You will “become one with the machine” milliseconds before you and the machine are disaggregated into component parts upon contact with the ground. I don’t care how much you are “always behind the machine”; all it takes is for one in the complex chain of components to fail, and now you are in a box that has the aerodynamic characteristics of a slightly rounded brick, falling out of the sky with only in incomplete set of octopus arms vainly flapping in the air to retard your sudden and violent reintroduction to the ground. I mean, come on, they were invented as a child’s toy, and Thomas Edison killed one of his own employees trying to make one work powered by guncotton. It’s an inherently insane machine, only outdubified as a means of transportation by rocket propelled launch vehicles.

Stranger

You all seem to think main rotor blades are like dragonfly wings. This is not true for every heli.

Apache blades can continue to work with a hole shot out of the middle. Of course, the pilot will probably lose a filling or two from the vibration, but they’ll get back.

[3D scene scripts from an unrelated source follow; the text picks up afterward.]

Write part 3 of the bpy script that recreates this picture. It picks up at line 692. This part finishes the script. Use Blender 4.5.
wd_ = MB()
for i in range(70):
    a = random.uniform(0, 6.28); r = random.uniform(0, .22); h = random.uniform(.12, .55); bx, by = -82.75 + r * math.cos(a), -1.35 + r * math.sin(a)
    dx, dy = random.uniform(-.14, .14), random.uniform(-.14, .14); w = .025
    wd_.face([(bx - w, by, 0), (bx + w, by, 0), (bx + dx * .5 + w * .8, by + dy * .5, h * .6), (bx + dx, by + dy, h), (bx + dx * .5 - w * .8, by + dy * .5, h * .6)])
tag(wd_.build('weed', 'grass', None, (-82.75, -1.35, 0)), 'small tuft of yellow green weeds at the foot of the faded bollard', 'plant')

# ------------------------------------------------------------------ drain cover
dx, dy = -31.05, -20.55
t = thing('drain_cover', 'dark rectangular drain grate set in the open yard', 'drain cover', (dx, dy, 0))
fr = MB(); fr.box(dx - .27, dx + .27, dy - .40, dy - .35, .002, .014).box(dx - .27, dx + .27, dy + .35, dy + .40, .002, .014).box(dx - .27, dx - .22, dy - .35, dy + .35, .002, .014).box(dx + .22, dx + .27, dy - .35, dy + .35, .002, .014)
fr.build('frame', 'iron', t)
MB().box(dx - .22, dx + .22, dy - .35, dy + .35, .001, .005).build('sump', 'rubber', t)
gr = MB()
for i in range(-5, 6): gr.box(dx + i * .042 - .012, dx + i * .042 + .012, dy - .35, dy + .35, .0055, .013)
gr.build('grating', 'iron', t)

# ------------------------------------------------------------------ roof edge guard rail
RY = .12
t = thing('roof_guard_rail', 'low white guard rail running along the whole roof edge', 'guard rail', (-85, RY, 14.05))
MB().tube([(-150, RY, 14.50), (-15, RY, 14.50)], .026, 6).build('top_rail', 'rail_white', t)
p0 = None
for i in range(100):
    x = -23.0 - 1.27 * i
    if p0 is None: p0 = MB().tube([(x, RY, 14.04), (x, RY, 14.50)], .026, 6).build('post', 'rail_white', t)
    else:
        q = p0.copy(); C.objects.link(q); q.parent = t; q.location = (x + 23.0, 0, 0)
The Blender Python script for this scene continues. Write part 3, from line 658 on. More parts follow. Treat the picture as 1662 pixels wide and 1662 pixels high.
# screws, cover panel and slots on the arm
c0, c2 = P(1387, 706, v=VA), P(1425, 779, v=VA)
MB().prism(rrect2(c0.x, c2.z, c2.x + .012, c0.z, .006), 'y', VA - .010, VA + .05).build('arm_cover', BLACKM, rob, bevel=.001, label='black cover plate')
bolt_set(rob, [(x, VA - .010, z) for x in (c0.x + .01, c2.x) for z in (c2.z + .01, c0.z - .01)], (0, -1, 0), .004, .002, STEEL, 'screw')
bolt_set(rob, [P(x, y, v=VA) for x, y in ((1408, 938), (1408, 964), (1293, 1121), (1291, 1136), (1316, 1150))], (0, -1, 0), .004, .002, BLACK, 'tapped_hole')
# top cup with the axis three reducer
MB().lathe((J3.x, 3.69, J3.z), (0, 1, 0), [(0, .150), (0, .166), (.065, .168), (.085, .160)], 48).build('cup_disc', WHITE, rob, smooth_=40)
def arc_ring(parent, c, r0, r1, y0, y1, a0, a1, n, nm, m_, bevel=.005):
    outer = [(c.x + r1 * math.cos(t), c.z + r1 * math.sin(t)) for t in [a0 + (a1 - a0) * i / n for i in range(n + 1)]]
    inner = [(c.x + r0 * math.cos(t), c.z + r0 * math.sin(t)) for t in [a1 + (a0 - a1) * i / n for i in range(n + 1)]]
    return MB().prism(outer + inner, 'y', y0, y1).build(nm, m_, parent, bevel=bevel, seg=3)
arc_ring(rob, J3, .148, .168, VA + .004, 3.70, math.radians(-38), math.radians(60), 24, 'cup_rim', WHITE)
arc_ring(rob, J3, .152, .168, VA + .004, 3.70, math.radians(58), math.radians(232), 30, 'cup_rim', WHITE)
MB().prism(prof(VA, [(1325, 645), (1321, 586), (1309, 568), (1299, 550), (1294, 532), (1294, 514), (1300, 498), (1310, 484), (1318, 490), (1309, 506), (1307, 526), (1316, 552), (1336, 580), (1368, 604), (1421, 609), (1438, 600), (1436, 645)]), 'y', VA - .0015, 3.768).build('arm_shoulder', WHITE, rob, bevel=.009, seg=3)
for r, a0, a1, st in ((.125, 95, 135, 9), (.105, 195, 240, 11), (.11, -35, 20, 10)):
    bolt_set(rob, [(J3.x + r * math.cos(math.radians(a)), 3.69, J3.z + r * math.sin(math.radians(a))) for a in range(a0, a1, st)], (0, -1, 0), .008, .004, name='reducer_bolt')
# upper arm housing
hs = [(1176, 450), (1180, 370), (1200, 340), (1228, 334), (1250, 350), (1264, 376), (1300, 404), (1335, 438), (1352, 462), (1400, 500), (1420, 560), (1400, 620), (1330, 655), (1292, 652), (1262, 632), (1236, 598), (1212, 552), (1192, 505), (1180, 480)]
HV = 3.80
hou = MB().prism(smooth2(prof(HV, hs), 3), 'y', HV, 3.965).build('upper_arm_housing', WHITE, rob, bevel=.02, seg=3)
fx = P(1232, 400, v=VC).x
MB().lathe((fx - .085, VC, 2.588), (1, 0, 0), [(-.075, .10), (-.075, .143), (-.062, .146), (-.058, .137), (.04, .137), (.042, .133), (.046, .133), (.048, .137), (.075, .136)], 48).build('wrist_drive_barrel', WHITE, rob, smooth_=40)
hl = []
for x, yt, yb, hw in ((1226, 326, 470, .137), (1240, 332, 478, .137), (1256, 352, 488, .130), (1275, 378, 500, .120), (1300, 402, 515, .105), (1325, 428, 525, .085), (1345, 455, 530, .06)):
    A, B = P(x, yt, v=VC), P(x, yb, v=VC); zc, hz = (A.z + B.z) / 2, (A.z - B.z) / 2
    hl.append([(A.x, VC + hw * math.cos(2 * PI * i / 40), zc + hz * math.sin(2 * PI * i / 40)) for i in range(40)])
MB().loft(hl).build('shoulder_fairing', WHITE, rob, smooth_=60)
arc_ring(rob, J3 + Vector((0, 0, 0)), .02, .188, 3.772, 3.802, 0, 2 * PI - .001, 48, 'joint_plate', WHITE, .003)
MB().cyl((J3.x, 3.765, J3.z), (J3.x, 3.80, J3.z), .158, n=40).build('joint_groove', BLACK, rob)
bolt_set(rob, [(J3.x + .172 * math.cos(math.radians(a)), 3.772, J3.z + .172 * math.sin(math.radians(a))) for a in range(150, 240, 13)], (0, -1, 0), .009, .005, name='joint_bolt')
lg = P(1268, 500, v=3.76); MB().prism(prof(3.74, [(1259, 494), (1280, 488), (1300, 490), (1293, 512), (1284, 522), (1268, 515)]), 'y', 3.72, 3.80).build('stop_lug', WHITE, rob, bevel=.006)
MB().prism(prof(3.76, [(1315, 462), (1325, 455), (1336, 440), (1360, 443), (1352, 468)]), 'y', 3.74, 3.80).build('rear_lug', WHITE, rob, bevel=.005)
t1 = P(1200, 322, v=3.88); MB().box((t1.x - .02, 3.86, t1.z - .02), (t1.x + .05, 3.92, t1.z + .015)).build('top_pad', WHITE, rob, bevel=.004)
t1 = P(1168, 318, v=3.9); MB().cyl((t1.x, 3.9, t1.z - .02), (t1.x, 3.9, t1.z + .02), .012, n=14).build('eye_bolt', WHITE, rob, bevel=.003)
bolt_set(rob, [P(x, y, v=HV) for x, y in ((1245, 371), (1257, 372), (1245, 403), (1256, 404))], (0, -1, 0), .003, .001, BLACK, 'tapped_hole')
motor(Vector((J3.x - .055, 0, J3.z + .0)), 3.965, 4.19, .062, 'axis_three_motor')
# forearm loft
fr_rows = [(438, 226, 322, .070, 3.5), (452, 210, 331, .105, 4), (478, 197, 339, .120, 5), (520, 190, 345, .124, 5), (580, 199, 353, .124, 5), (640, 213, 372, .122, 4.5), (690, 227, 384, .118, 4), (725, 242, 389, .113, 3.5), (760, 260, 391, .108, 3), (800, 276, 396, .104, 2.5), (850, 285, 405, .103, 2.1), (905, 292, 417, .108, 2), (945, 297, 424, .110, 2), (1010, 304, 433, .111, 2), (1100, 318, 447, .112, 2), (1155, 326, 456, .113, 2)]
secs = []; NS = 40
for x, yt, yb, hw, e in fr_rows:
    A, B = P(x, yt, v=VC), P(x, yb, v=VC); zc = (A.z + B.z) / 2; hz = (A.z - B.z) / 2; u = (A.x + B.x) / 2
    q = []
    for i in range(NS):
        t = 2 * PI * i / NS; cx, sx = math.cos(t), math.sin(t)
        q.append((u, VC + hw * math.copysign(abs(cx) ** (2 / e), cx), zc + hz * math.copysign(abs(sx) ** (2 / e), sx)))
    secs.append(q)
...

I saw the MD600 prototype after it had a tailboom strike during autorotation testing - sliced the whole think clean off. The pilot flew it to a safe landing. The main rotor blades weren’t the problem - the lack of directional control was. He had to fly in a spiral until touchdown.

Early OH-6s tended to have a lot of tailboom strikes on landing. The blades survived - mostly.

Note the blade on the left side. It doesn’t come from the factory with that curve! But you’ll notice the blade is complete.

Low Flight
– Anonymous

Oh, I’ve slipped the surly bonds of earth
And hovered out of ground effect on semi-rigid blades;
Earthward I’ve auto’ed and met the rising brush of non-paved terrain
And done a thousand things you would never care to
Skidded and dropped and flared
Low in the heat soaked roar.
Confined there, I’ve chased the earthbound traffic
And lost the race to insignificant headwinds;
Forward and up a little in ground effect
I’ve topped the General’s hedge with drooping turns
Where never Skyhawk or even Phantom flew.
Shaking and pulling collective,
I’ve lumbered The low untresspassed halls of victor airways,
Put out my hand and touched a tree.

Well yeah, duh.

No one ever mentioned sanity being a prerequisite. Plus I’m a woman, and as my husband has so eloquently mentioned more than once “All women are crazy, it’s just a matter of degrees.”

What I think is crazy, is a friend of mine has the same strong opinion of helicopters as you do, Stranger, yet he falls asleep within 2-3 minutes every single time. I’ve seen it more than once.

Fisha, He just wants to die peacefully on his sleep! Sorry, I just could not resist.

I have flown in all kinds of fixed wing aircraft, once in a balloon, and often at the end of a 25 to 50 foot cable slung under a helicopter. I have yet to fly INSIDE of one. I have been told that it is not as much fun as flying below the thing. You can get to thinking about the whole concept of how a helicopter flies, and that is just plane scary!

As an aircraft mechanic, A&P-IA, I am well aware that ALL machines fail at some point. In a helicopter that failure is a touch more likely to be incompatible with flight… Still, if any of you Chopper Pilots were to offer me a ride, I promise you that I will not fall asleep!